From Loretta:
Susan/Sarah’s recent post asking about current reading forced me to fess up that I’m reading BLEAK HOUSE again. Even though I’ve read it so many times that when watching the recent BBC version, I could tell at least half the time what lines came from the book (most of them, surprisingly) and whether or not the character uttering them was the one who’d said them in the book. I’m reading it even though I am not now or ever will be in danger of running out of TBR books. While my leisure reading time shrinks, the pile grows ever higher.
But I need Dickens. He reminds me why I wanted to be a writer. He reminds me how I came to understand how to tell a story. Most of what I know about writing fiction I learned from him and his fellow Victorian novelists. He reminds me, above all, of what I aspire to.
I write this knowing that Charles Dickens is not to everyone’s tastes. In fact, so far as I can ascertain, he is hardly to anybody’s tastes these days. When I was in college, he was out of fashion. The English faculty ignored him, mostly. They did not seem enthusiastic about teaching him, though they were fine with Thomas Hardy, who is way too depressed for me. Only one professor shared my joy in the opening scene of BLEAK HOUSE. This I still consider the best opening scene of any book ever, notwithstanding PRIDE AND PREJUDICE’s brilliant “It is a truth universally acknowledged, that a single man in possession of a good fortune must be in want of a wife.” That’s a work-of-genius opener, but Dickens builds a world in a few pages, and the language always knocks me out.

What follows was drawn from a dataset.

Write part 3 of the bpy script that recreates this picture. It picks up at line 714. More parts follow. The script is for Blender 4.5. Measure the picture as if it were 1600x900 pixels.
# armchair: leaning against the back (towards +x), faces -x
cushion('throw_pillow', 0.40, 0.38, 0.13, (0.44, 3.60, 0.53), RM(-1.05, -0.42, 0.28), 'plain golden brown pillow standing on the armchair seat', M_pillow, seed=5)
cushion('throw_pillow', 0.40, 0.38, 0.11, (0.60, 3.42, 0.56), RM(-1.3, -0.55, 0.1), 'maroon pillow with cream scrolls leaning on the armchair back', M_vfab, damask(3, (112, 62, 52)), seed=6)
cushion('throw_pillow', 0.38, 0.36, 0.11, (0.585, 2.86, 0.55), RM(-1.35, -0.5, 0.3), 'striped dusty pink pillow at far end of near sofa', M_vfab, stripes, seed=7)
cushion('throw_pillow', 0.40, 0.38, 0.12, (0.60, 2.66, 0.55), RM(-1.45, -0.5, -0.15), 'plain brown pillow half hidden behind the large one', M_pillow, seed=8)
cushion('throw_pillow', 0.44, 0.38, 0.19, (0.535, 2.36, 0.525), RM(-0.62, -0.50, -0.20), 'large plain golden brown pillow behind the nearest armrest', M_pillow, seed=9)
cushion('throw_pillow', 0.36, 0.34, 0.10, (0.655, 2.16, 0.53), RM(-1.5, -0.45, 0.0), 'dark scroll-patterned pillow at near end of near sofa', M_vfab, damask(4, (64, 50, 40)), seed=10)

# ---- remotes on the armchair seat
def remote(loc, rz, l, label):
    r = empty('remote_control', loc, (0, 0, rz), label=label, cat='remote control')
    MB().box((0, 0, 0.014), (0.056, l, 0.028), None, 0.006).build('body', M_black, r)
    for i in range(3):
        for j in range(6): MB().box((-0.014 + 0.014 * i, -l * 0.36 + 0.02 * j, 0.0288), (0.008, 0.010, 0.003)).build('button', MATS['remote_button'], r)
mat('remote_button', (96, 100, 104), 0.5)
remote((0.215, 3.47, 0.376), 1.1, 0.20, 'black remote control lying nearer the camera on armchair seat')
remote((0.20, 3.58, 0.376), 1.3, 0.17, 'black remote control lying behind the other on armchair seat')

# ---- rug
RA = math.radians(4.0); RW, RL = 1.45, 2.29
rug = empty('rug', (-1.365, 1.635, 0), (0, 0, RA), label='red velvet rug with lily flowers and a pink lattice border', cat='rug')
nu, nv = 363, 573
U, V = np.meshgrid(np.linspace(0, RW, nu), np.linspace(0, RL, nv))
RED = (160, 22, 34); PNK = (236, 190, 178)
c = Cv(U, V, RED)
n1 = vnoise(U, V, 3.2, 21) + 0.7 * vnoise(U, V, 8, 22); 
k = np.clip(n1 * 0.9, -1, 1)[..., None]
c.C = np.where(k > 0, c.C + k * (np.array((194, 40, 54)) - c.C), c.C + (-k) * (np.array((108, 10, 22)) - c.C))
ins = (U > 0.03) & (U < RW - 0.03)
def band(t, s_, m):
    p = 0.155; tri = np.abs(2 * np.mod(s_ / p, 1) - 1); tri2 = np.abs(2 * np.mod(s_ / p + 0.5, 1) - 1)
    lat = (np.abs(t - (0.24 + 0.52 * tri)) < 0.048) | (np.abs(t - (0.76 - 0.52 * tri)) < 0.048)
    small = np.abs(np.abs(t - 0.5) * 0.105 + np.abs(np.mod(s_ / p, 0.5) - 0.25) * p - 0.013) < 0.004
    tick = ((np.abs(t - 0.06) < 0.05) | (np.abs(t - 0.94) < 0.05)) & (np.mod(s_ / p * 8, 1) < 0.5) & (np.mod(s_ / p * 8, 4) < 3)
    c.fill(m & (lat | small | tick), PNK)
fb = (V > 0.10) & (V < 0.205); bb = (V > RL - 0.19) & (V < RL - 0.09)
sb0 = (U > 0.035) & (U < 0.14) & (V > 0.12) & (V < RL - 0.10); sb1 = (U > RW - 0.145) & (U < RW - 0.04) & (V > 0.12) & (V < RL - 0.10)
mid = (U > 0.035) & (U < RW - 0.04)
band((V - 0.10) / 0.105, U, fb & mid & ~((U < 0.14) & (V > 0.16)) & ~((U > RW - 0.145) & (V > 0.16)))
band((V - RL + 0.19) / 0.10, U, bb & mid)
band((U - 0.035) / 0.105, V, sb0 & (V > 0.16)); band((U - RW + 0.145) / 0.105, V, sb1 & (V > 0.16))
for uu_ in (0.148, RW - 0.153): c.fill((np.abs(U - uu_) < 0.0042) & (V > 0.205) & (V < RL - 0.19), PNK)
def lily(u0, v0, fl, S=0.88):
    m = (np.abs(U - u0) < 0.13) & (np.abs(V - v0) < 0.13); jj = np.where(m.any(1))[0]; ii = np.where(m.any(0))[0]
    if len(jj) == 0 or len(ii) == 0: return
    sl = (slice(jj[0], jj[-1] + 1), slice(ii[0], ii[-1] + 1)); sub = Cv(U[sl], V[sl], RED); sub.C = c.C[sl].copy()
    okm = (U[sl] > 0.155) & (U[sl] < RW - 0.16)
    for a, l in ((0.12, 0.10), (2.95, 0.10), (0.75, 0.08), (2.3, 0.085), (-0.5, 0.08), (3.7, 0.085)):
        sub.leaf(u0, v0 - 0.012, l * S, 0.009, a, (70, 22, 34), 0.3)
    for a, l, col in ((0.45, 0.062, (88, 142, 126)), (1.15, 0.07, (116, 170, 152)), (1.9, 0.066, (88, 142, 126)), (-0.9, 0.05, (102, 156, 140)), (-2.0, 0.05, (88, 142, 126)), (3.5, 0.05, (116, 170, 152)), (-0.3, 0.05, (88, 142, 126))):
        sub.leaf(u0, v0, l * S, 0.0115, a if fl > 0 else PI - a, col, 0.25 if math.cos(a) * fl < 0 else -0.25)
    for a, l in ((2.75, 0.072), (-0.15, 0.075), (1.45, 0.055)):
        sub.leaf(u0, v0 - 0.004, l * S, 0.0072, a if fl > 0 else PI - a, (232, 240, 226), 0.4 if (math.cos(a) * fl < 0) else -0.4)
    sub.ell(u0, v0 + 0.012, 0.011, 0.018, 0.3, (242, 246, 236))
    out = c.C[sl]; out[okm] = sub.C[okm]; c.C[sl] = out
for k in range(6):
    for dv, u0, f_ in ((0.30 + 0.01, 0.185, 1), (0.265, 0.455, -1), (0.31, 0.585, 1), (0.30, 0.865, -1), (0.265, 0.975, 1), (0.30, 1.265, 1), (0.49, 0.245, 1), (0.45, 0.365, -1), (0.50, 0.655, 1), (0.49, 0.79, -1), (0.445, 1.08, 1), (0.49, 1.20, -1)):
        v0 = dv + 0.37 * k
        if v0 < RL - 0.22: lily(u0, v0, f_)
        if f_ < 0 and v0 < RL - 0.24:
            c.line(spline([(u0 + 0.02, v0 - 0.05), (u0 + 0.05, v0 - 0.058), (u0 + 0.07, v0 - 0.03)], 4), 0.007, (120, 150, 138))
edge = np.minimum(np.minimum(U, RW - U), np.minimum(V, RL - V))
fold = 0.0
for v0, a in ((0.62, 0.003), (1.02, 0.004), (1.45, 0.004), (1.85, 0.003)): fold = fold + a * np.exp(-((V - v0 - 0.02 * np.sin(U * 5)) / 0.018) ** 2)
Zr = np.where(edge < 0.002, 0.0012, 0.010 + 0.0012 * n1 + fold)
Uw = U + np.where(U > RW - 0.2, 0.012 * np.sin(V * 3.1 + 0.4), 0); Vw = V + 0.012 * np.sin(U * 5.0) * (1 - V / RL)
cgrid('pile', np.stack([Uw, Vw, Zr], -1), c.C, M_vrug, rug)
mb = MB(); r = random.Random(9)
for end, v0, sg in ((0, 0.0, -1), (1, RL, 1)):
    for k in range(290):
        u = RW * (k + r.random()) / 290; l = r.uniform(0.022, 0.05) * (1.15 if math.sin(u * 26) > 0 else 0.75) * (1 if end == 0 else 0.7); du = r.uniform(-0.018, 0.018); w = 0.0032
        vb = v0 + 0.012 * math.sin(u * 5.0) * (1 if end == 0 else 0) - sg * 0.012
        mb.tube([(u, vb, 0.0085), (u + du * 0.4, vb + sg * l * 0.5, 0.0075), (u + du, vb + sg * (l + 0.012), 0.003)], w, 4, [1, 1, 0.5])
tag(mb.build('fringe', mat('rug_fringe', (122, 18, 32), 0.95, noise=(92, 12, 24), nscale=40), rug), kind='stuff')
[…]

By the time I encountered that college professor I had read BLEAK HOUSE two or three times. This was thanks to one friend. It was he who taught me to appreciate Dickens--via DAVID COPPERFIELD--when I was an adolescent know-it-all who believed that only modern music, books, and art counted. Having been force-fed A TALE OF TWO CITIES and GREAT EXPECTATIONS by high school teachers who seemed to view Dickens as an unpleasant duty at best, I was not about to read him for fun. But my friend was about ten years older and had taught himself six or seven languages as part of his process of reading, systematically, the entire body of the World’s Great Literature, each book in the language in which it was written. His apartment was decorated in the Turkish style, rather like some of the interiors of Egyptian houses I described in MR. IMPOSSIBLE. As an adolescent, I was in awe of him. Now, looking back, I realize that he was a Dickensian character.
I did learn about characterization from Dickens. I don’t do it as he does. I haven’t an imagination half so fertile, nor an extensive acquaintance with Characters with a capital C (the friend described above is one of the few I can recollect). I don’t and can’t walk restlessly, for hours and hours, the streets of 19th century London. But he taught me to think about speech patterns and “hear” the character’s voice. He taught me ways of setting a scene. Above all, he taught me to appreciate the English language, its vast vocabulary (considerably vaster now than in the 19th century), its elasticity--in short, its abundance.
This is what tends to be lost when a Dickens work is brought to the screen, large or small. His plots, pared down, are Victorian melodramas. The distinctive characters are either toned down or exaggerated so that they become cartoons. Oh, and the women, the good women of the books, can be sick-making to the modern mind--so I must admit that anything a screenwriter or director does to them is probably for the better. As to mood--even the best directors can’t do much more than dark and gloomy with a bit of light here and there. They can’t capture the ever-changing sunlight and shadows of the books. Above all, they can’t translate to the screen the narrative voice--the wit, the screwball comedy, the cynicism and sarcasm, the sorrow, the sense of loss, the sense of triumph. The recent BBC production was a marvel, beautifully done. I say this as one who’s hated every screen version of every Dickens story. But as beautifully written, acted, and directed as it is, it is a screen work, another species. Something completely distinct from the book by the same name. (Please see Mary Jo Putney’s blog on making books into movies for more on this subject).
For me, the joy of Dickens is the words, the magical words. I never grow tired of them. That’s why I’m reading BLEAK HOUSE for the umpty-bazillionth time. And still learning.